Kevin Costello

Volume 71, Issue 4, 1053-1080

While the process of nominating and confirming justices to the U.S. Supreme Court has always been political in nature, the three most recent nominations of Merrick Garland, Neil Gorsuch, and Brett Kavanaugh illustrate the extent to which the confirmation process has become especially partisan. Whereas the nominations of Antonin Scalia and Ruth Bader Ginsburg each received broad, bipartisan support, no nominee since Stephen Breyer has received more than eighty votes in the Senate. Furthermore, for the first time since 2004, the economy is not the political issue that voters are most likely to consider “very important;” that designation now belongs to the composition of the Supreme Court.

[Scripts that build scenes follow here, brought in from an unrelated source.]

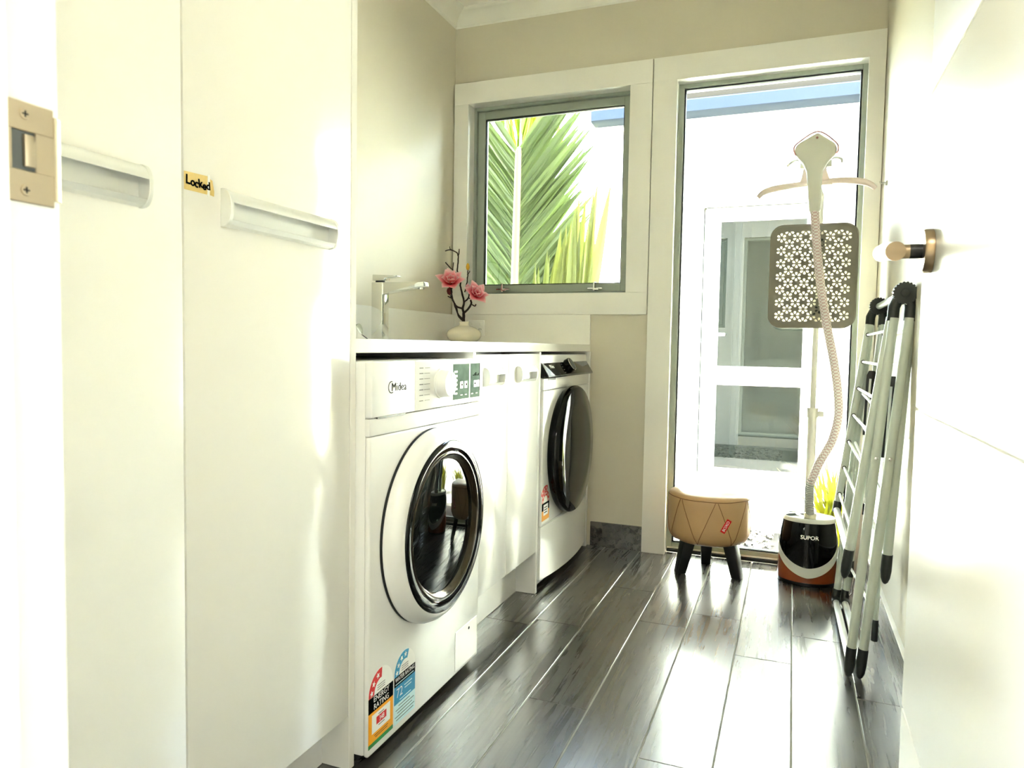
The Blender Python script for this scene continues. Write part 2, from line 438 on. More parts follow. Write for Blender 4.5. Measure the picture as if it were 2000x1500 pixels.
# ------------------------------------------------------------------ walls
struct(fin('wall_left', box(nb(), XL - 0.12, XL, YN - 0.1, YB + 0.134, 0, 2.55), M['wall']), 'painted left wall above the benchtop', 'wall')
struct(fin('wall_right', box(nb(), XR, XR + 0.12, -2.7, YB, 0, 2.55), M['wall']), 'painted right wall behind the drying rack', 'wall')
WX0, WX1, WZ0, WZ1 = -0.658, 0.132, 1.098, 2.003       # window opening
DX0, DX1, DZ1 = 0.298, 1.032, 2.003                    # full height window opening
wb = nb(); ya, yb_ = YB, YB + 0.134
box(wb, XL, WX0, ya, yb_, -0.1, 2.55); box(wb, WX0, WX1, ya, yb_, -0.1, WZ0); box(wb, WX0, WX1, ya, yb_, WZ1, 2.55)
box(wb, WX1, DX0, ya, yb_, -0.1, 2.55); box(wb, DX0, DX1, ya, yb_, DZ1, 2.55); box(wb, DX0, DX1, ya, yb_, -0.1, -0.012); box(wb, DX1, XR + 0.12, ya, yb_, -0.1, 2.55)
wallb = struct(fin('wall_back', wb, M['wall']), 'painted back wall with the window and the full height pane', 'wall')
# outside face of the house: vertical board cladding
wo = nb(); yc, yd = YB + 0.134, YB + 0.15
for x0, x1, z0, z1 in ((-3.2, WX0, -.1, 2.5), (WX0, WX1, -.1, WZ0), (WX0, WX1, WZ1, 2.5), (WX1, DX0, -.1, 2.5), (DX0, DX1, DZ1, 2.5), (DX1, 3.2, -.1, 2.5)):
    box(wo, x0, x1, yc, yd, z0, z1)
wout = struct(fin('wall_outside', wo, M['cladding']), 'vertical board cladding on the outer face of the back wall', 'wall')
x = -3.1
while x < 3.15:
    segs = [(-.1, 2.5)]
    if WX0 - .03 < x < WX1 + .03: segs = [(-.1, WZ0), (WZ1, 2.5)]
    if DX0 - .03 < x < DX1 + .03: segs = [(DZ1, 2.5)]
    for a, b in segs: fin('batten', box(nb(), x - .012, x + .012, yd, yd + .014, a, b), M['cladding'], wout)
    x += 0.15
wn_ = nb()
box(wn_, XL, 0.335, YN - 0.1, YN, 0, 2.55); box(wn_, 0.335, 1.02, YN - 0.1, YN, 2.04, 2.55); box(wn_, 1.02, XR, YN - 0.1, YN, 0, 2.55)
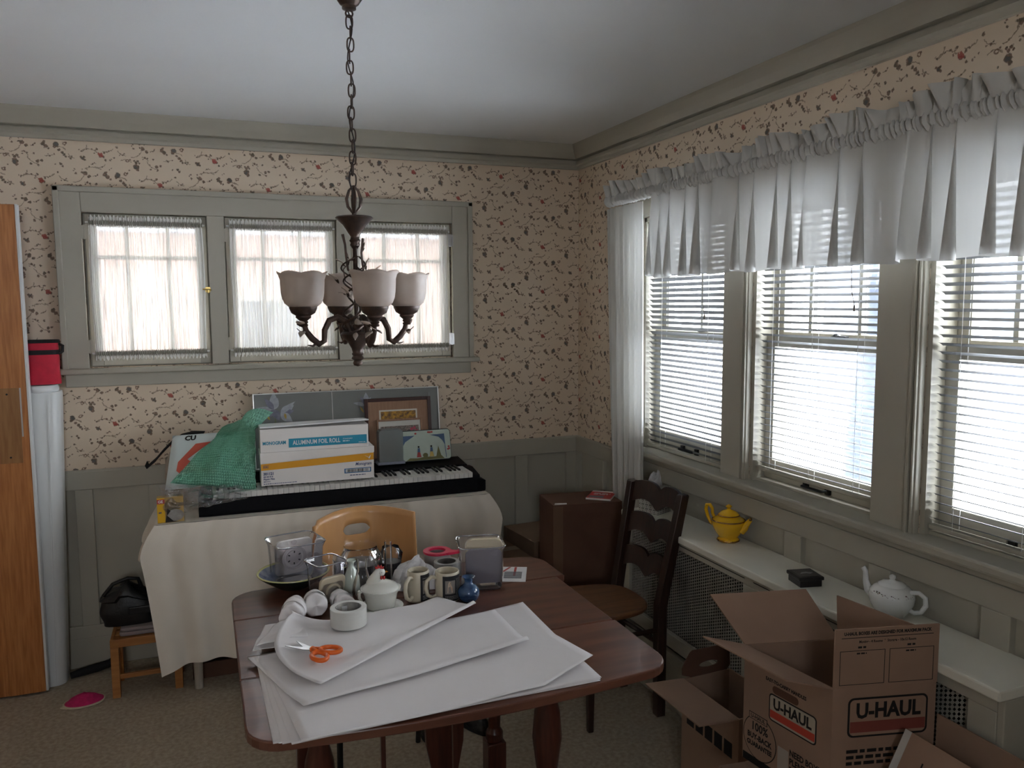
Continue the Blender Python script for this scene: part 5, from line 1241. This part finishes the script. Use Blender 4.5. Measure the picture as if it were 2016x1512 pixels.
for a, b, z_ in (((-.145,-.15),(.175,-.135),.24),((-.145,.15),(.155,.145),.24),((-.145,-.15),(.175,-.135),.36),((.175,-.135),(.155,.145),.30),((-.145,-.15),(-.145,.15),.30)):
    MB().tube([(a[0],a[1],z_),(b[0],b[1],z_+.0)], .010, 10).build('stretcher', DARKW, lc, smooth=True)

# ------------------------------------------------------------------ on the radiator cover
tx = thing('tissue_box', 'square tissue box with a grey geometric pattern on the radiator cover', 'tissue box', (-.125,-1.045,.75), 25)
TB = mat('tissue_grey', (.24,.23,.205), .6)
box_obj('carton', (-.05,-.05,0),(.05,.05,.115), TB, tx, bevel=.001)
TL = mat('tissue_line', (.85,.83,.76), .6)
for fi, Mx in enumerate((FRONT @ T(0,0,.0503), RZ(-90) @ FRONT @ T(0,0,.0503))):
    m = MB(); nx, nz = 5, 6; s = .1/nx; hh_ = .115/nz
    for i in range(nx):
        for j in range(nz):
            cx, cz = -.05+(i+.5)*s, (j+.5)*hh_
            for k in range(6):
                a = R(60*k+30); m.add([(cx,cz,0),(cx+.45*s*math.cos(a-.22),cz+.45*hh_*math.sin(a-.22),0),(cx+.5*s*math.cos(a),cz+.5*hh_*math.sin(a),0),(cx+.45*s*math.cos(a+.22),cz+.45*hh_*math.sin(a+.22),0)], [(0,1,2,3)])
    o = m.build('pattern', TL, tx); o.matrix_local = Mx
def tis(u, v):
    a = u*2*math.pi; r = .032*(1-v)**.5*(1+.5*wob(math.cos(a)*2,math.sin(a)*2,v*3))+.012*v
    return (math.cos(a)*r*1.4, math.sin(a)*r*.5, .115+.062*v*(1+.3*wob(u*5,v,2)))
MB().grid(tis, 26, 9, wrapu=True).build('tissue', mat('tissue_white', (.72,.70,.70), .8, transl=.15), tx)
YG = mat('yellow_glaze', (.88,.50,.010), .12, var=.05, vscale=8, coat=.6); GOLD = mat('gold_line', (.42,.22,.05), .25, metal=.8)
yt = thing('teapot', 'bright yellow teapot with gold bands on the radiator cover', 'teapot', (-.092,-1.535,.75), -58)
MB().lathe([(0,0),(.040,0),(.043,.003),(.041,.010),(.036,.016),(.040,.022),(.054,.042),(.062,.062),(.064,.078),(.062,.084),(.058,.088),(.046,.096),(.036,.099),(0,.099)], 40).build('body', YG, yt, smooth=True)
MB().lathe([(.0405,.001),(.044,.003),(.042,.008)], 40, lobes=14, lobe=.02, cap=False).build('foot_band', GOLD, yt, smooth=True)
MB().lathe([(.0635,.080),(.0645,.082),(.0625,.086)], 40, cap=False).build('gold_band', GOLD, yt, smooth=True)
MB().lathe([(.040,.098),(.042,.102),(.038,.108),(.026,.118),(.010,.123),(.006,.127),(.008,.131),(.012,.135),(.009,.140),(.0,.145)], 32).build('lid', YG, yt, smooth=True)
MB().lathe([(.041,.100),(.0425,.102),(.040,.105)], 32, cap=False).build('lid_band', GOLD, yt, smooth=True)
MB().tube([(.050,0,.050),(.064,0,.062),(.074,0,.078),(.086,0,.094)], [.020,.016,.011,.008], 14).build('spout', YG, yt, smooth=True)
MB().tube([(.083,0,.0965),(.090,0,.095)], [.0088,.0080], 12).build('spout_tip', GOLD, yt, smooth=True)
MB().tube([(-.055,0,.080),(-.066,0,.098),(-.068,0,.118),(-.078,0,.132),(-.090,0,.130),(-.094,0,.112),(-.086,0,.085),(-.074,0,.062),(-.058,0,.052)], [.006,.006,.0065,.007,.007,.007,.0065,.006,.006], 10).build('handle', YG, yt, smooth=True)
kb = thing('trinket_box', 'small flat black box with a silver picture on the radiator cover', 'box', (-.150,-2.03,.75), -12)
BLKL = mat('black_lacquer', (.015,.013,.013), .3, var=.2, vscale=60)
box_obj('base', (-.038,-.040,0),(.038,.040,.022), BLKL, kb, bevel=.002); box_obj('lid', (-.043,-.045,.022),(.043,.045,.034), BLKL, kb, bevel=.003)
flat('picture', rect(-.034,-.034,.034,.034), mat('dark_plate', (.05,.045,.045), .3), kb, T(0,0,.0345)); flat('silver_mark', [(-.022,-.008),(.0,-.004),(.012,-.012),(.026,-.002),(.006,.008),(-.012,.004)], mat('silver_mark', (.28,.28,.28), .3), kb, T(0,0,.0353))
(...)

To ease the high-stakes, partisan attitudes that currently define Supreme Court confirmations, this Note advocates for a 28th Amendment, limiting Supreme Court tenure to eighteen-year terms. In doing so, it considers the experiences of countries that have similar confirmation processes but place limits on judicial tenure. Broadly speaking, there are two types of limits on judicial tenure. The first approach is that of a mandatory retirement age, which Brazil adopted in 1891. Brazil’s experience, which has been characterized by massive disparities in appointment power among the different presidents, cautions against such an approach. The second approach is that of a “term of years” limit. Mexico adopted fifteen-year term limits in 1994, and the results have generally been encouraging. However, like Brazil, there remains some disparity among various Mexican presidents in their appointment power, fueled in part by the limits placed on judicial tenure. This disparity could be remedied by adopting the eighteen-year proposal advocated by Professors Steven Calabresi and James Lindgren, as opposed to fifteen-year terms, as this would guarantee each president at least two opportunities to nominate a Justice.